Fumanti et al. /
Qualità dell’ambiente urbano – XI Rapporto (2015)
ISPRA Stato dell’Ambiente 63/15 pagg. 206 – 219
212
L’indicatore considera gli insediamenti estrattivi di minerali di prima categoria, con
l’esclusione delle fonti energetiche fluide e delle sorgenti di acque minerali e/o termali,
presenti sul territorio nazionale dal 1870 ad oggi. Oltre a definire la diffusione sul
territorio di siti estrattivi e dei relativi impianti di servizio (bacini di laveria, discariche
di scarti, ecc.), fornisce indicazioni circa l’esistenza di possibili focolai di diffusione di
sostanze inquinanti connesse sia alla presenza dei materiali di scarto delle lavorazioni,
sia, per quanto riguarda i siti dismessi, alla struttura e geometria dell’area coltivata
(gallerie in sotterraneo) che, intersecando le falde profonde e mettendole a contatto
con le mineralizzazioni scoperte e rimaste in posto, costituiscono a loro volta
sorgente di contaminazione. Gli insediamenti sopra citati sono, inoltre, indice di
degradazione del suolo, in quanto le attività antropiche a essi collegate comportano il
consumo di risorse non rinnovabili, determinano perdite di coperture pedologiche,
possono essere causa di degrado qualitativo sia del suolo sia delle falde acquifere,
modificano la morfologia naturale con possibile ripercussione sulla stabilità dei
versanti, creano le condizioni per l’instaurarsi di aree degradate, per l’abbandono delle
strutture e dei macchinari di pertinenza dei siti, e/o di discariche abusive di rifiuti. Va,
infine, sottolineato come, in funzione del tipo di coltivazione mineraria e delle
tecnologie di arricchimento, delle caratteristiche del minerale estratto e della roccia
incassante, il processo di degrado delle strutture di pertinenza degli insediamenti
estrattivi può provocare: crolli in sotterraneo, con conseguenti smottamenti e
subsidenze in superficie; crolli in superficie delle dighe dei bacini di laveria e/o dei
depositi di discarica degli sterili, con conseguenti frane, alluvioni, inquinamenti delle
acque superficiali.
L’attività mineraria è stata diffusa nella quasi totalità del territorio nazionale, con un
trend
in continua ascesa sino alla metà del secolo scorso per poi decrescere in
particolare con il progressivo abbandono dell’estrazione di minerali metallici.
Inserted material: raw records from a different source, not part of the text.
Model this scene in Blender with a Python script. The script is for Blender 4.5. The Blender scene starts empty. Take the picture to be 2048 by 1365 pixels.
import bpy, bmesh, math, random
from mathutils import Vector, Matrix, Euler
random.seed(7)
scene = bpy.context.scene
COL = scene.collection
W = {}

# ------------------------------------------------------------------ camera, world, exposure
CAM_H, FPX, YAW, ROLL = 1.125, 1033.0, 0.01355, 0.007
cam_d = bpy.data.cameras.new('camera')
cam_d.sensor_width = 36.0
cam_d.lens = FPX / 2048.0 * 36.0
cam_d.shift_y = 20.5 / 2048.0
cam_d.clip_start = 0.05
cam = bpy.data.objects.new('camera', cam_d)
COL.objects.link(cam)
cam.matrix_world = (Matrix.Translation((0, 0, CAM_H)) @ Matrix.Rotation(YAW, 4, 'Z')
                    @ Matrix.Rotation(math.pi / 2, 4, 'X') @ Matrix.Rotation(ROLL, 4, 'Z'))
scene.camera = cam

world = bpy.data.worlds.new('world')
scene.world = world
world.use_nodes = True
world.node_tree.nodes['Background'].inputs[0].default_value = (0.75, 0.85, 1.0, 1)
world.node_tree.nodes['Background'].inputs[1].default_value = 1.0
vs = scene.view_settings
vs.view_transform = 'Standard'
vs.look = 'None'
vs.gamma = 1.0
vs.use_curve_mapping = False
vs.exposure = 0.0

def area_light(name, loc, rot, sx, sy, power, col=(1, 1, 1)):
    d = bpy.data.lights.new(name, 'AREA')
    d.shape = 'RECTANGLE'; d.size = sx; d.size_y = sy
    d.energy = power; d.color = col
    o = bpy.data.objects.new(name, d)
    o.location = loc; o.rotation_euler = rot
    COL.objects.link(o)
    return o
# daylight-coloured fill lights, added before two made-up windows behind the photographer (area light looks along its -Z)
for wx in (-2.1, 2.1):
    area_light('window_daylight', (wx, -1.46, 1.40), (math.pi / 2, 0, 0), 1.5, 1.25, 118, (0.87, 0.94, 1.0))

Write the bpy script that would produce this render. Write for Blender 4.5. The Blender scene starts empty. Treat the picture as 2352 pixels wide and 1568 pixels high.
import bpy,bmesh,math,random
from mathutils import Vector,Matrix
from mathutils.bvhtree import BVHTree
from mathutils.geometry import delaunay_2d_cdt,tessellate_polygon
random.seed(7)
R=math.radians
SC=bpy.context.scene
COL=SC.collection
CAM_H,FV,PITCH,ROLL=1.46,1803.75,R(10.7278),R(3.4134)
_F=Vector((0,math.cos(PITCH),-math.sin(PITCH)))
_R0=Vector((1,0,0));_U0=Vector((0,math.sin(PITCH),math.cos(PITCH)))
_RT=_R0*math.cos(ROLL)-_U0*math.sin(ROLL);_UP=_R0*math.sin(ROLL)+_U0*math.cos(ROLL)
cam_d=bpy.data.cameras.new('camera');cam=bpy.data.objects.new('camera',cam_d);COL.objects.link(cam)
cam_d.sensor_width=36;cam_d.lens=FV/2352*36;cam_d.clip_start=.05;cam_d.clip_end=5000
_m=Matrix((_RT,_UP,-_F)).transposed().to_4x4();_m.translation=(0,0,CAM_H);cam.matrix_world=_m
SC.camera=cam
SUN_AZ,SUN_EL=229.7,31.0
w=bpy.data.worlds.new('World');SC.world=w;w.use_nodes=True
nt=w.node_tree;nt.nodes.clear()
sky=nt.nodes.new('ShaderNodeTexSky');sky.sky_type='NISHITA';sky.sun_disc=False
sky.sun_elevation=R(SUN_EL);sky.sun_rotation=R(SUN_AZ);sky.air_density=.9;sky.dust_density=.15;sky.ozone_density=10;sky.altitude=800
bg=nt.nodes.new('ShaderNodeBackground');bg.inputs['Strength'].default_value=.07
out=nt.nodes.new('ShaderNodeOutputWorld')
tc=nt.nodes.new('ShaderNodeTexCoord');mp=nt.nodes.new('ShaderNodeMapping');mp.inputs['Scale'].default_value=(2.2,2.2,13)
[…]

Attualmente l’attività è praticamente residuale e legata sostanzialmente alla presenza
di miniere di marna da cemento, di minerali ceramici (feldspati, caolino, refrattari) e a
uso industriale (bentonite, terre da sbianca) mentre l’estrazione di minerali metallici è
estremamente limitata. Da un punto di vista del rischio ecologico-sanitario, le miniere
oggi in attività sono meno impattanti rispetto a quelle di minerali metallici, i cui scarti
presentano elevate concentrazioni di sostanze inquinanti. Rimane irrisolto il problema
del recupero di siti minerari abbandonati (con le relative discariche degli scarti e i
bacini di laveria), non ancora oggetto di un intervento organico. La bonifica dei siti
minerari, oltre all’eliminazione dei rischi ecologico-sanitari e statico-strutturali,
potrebbe portare al recupero di una memoria storico-sociale, particolarmente
importante in certe realtà (si pensi alla Sardegna e alla Sicilia), cui potrebbe
affiancarsi anche un’attività economica turistico-museale. A tal proposito è stato
firmato un protocollo d’intesa ISPRA-parchi/musei minerari finalizzato alla creazione di
una Rete Nazionale dei Parchi e dei Musei geominerari italiani con lo scopo principale
di promuovere la valorizzazione/conservazione del patrimonio minerario dismesso
sulla base di criteri stabiliti da una normativa dedicata.